One executive recently shared the story of a company driver kidnapped during a hijacking attempt—a traumatic event that ultimately led the driver to resign out of fear of being targeted again. Sadly, this is far from an isolated incident.
Mexico’s logistics sector continues to experience driver shortages, driven partly by the growing risk drivers face on the road. Today, an average of 50 trucks are violently stolen every single day in Mexico.
Major global companies—including Apple, GM, Pepsi, Walmart, and Amazon—have all been victimized by cargo hijackers.
According to the Reliance Partners Cargo Hijacking Data Portal, the region surrounding Mexico City remains the country’s most active hotspot for violent cargo theft.
Recent recoveries highlight the scale of the problem:
January 23, 2025: Police in Michoacán recovered a stolen truck loaded with eight tons of avocados.
August 9, 2025: Authorities in Estado de México recovered a truck carrying more than $1.1 million in lithium batteries.
August 13, 2025: Armed hijackers in Cuernavaca briefly kidnapped a truck driver and stole the cargo.
Foreign manufacturing investment continues to expand in cities like Puebla and Toluca—areas that are also contending with strong presences of organized criminal groups including La Familia Michoacana and the Jalisco New Generation Cartel (CJNG).
Executives operating in these regions are being forced to adapt to security challenges that have escalated dramatically over the last decade.
In certain areas, companies even report attempts by local criminal groups to extort payments in exchange for “protection.” These pressures create an extremely difficult environment for businesses of all sizes—from local producers to multinational corporations.
In 2024, Coca-Cola FEMSA temporarily closed a distribution warehouse in Morelos after receiving extortion threats—a high-profile example of a problem many companies experience quietly every day.
While some companies may feel pressured to comply with extortion demands to maintain operations, doing so carries long-term legal risks.
Payments to criminal groups could expose companies to:
Foreign Corrupt Practices Act (FCPA) violations
Penalties for providing funds to organizations the U.S. has designated as foreign terrorist organizations (including La Familia Michoacana and CJNG)
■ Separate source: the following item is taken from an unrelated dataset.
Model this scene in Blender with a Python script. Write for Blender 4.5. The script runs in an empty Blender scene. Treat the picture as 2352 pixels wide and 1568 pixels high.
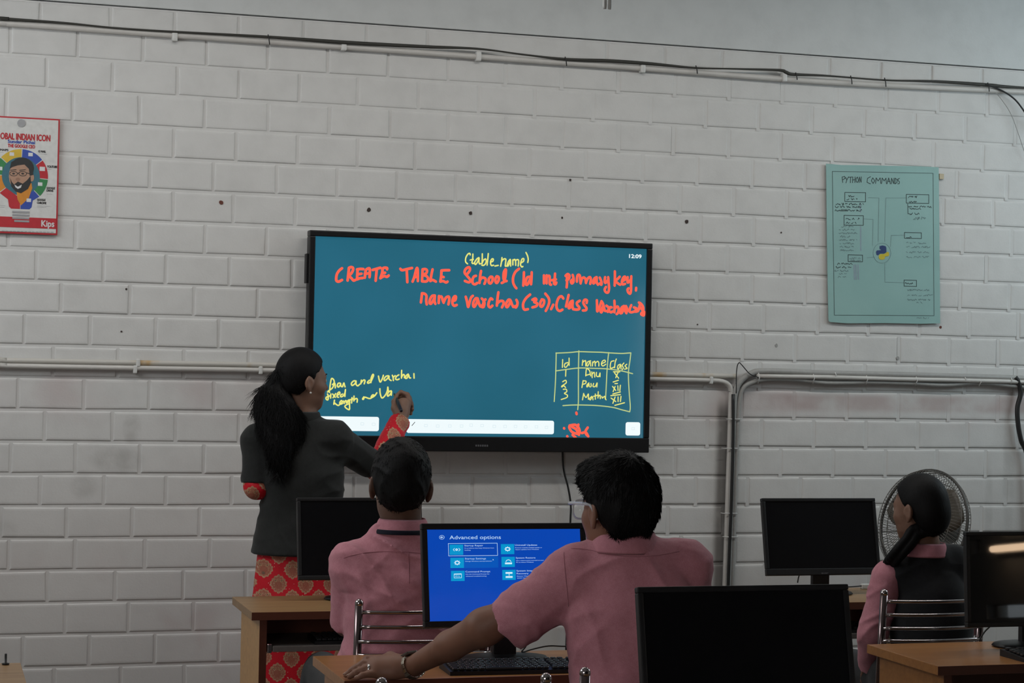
import bpy, bmesh, math, random
import numpy as np
from mathutils import Vector, Matrix

random.seed(7)
rng = np.random.default_rng(11)
SC = bpy.context.scene
COL = SC.collection
R = math.radians

# ------------------------------------------------------------------ camera
F_PX, CAM_Y, CAM_Z = 4474.6, -7.851, 1.6
YAW, PITCH, ROLL = .2906, .0137, .0196
fw = Vector((math.sin(YAW)*math.cos(PITCH), math.cos(YAW)*math.cos(PITCH), math.sin(PITCH)))
_r = Vector((math.cos(YAW), -math.sin(YAW), 0)); _u = _r.cross(fw)
RV = _r*math.cos(ROLL) + _u*math.sin(ROLL)
UV = -_r*math.sin(ROLL) + _u*math.cos(ROLL)
CP = Vector((0, CAM_Y, CAM_Z))
cd = bpy.data.cameras.new('camera'); cam = bpy.data.objects.new('camera', cd); COL.objects.link(cam)
cd.sensor_fit = 'HORIZONTAL'; cd.sensor_width = 36; cd.lens = 36*F_PX/2352
cd.clip_start = .05
cam.matrix_world = Matrix(((RV.x, UV.x, -fw.x, CP.x), (RV.y, UV.y, -fw.y, CP.y), (RV.z, UV.z, -fw.z, CP.z), (0, 0, 0, 1)))
SC.camera = cam

# ------------------------------------------------------------------ world and view
w = bpy.data.worlds.new('daylight'); SC.world = w; w.use_nodes = True
bg = w.node_tree.nodes['Background']; bg.inputs[0].default_value = (.86, .93, 1, 1); bg.inputs[1].default_value = 2.2
vs = SC.view_settings
vs.view_transform = 'Standard'; vs.look = 'None'; vs.gamma = 1; vs.use_curve_mapping = False; vs.exposure = 0

# ------------------------------------------------------------------ lights of the room
def area(name, loc, tgt, sx, sy, power, col):
    l = bpy.data.lights.new(name, 'AREA'); l.shape = 'RECTANGLE'; l.size = sx; l.size_y = sy
    l.energy = power; l.color = col
    o = bpy.data.objects.new(name, l); COL.objects.link(o); o.location = loc
    o.rotation_euler = (Vector(tgt)-Vector(loc)).to_track_quat('-Z', 'Y').to_euler()
    return o
# daylight through the high ventilator window in the left wall, and the one in the right wall
area('left_window_daylight', (-1.28, -1.55, 2.75), (1.6, -.9, 1.0), 2.0, .85, 26, (.95, .98, 1))
area('right_window_daylight', (6.05, -1.4, 2.75), (3.2, -.2, 1.6), 1.6, .85, 24, (.74, .92, 1))
area('rear_left_fill', (-1.28, -6.2, 1.6), (2.2, -2.2, 1.0), 1.5, 1.1, 26, (1, .96, .93))  # added fill from the rear left, lifts the lower wall and desk sides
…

In short: short-term concessions may create significant long-term liabilities.
There are immediate, practical steps companies can take to strengthen their security posture:
GPS telematics for live-tracking trucks, trailers, and cargo
Vetting local logistics partners through reputable firms
Strengthening relationships with trusted, vetted transportation providers
Implementing technology-driven route planning and monitoring
Two of the most effective protective measures include:
Working with reputable, vetted logistics providers in Mexico significantly reduces exposure to risk. Companies such as Confianza in Nuevo León help ensure carriers are legitimate, reliable, and compliant.
Reliance Partners offers comprehensive Borderless Coverage—insurance products designed specifically for cross-border shipments entering or moving within Mexico.
This coverage protects shippers from the moment cargo is picked up until final delivery, including loss due to:
Violent hijackings
Robberies
Theft
General perils
As security risks evolve, insurance can no longer be treated as optional—it is an essential component of risk management in Mexico.
As threats escalate, U.S. companies should also make their voices heard. Advocacy efforts—through elected representatives, trade associations, and binational business chambers—are critical to elevating logistics security within broader U.S.-Mexico policy discussions.
Recently, for example, a U.S. Air Force drone conducted a reconnaissance flight over several communities in Mexico at the request of Mexican authorities. This type of cooperation needs to expand if companies on both sides of the border hope to operate safely.
With President Claudia Sheinbaum entering her second year in office, now is a pivotal moment for U.S. executives to urge greater collaboration between U.S. and Mexican law enforcement agencies to dismantle criminal networks that target the supply chain.
Facing a new level of organized criminal activity, U.S. companies cannot rely on outdated safety practices. A comprehensive risk mitigation plan is essential—and it must include:
Clear protocols for high-risk corridors
Strong relationships with vetted carriers and local partners
Technology-enabled cargo monitoring
Formalized contingency and recovery strategies
Appropriate cross-border insurance protection
At Reliance Partners and Borderless Coverage, we are committed to equipping companies with the tools, data, and protection they need to navigate today’s cross-border security environment safely.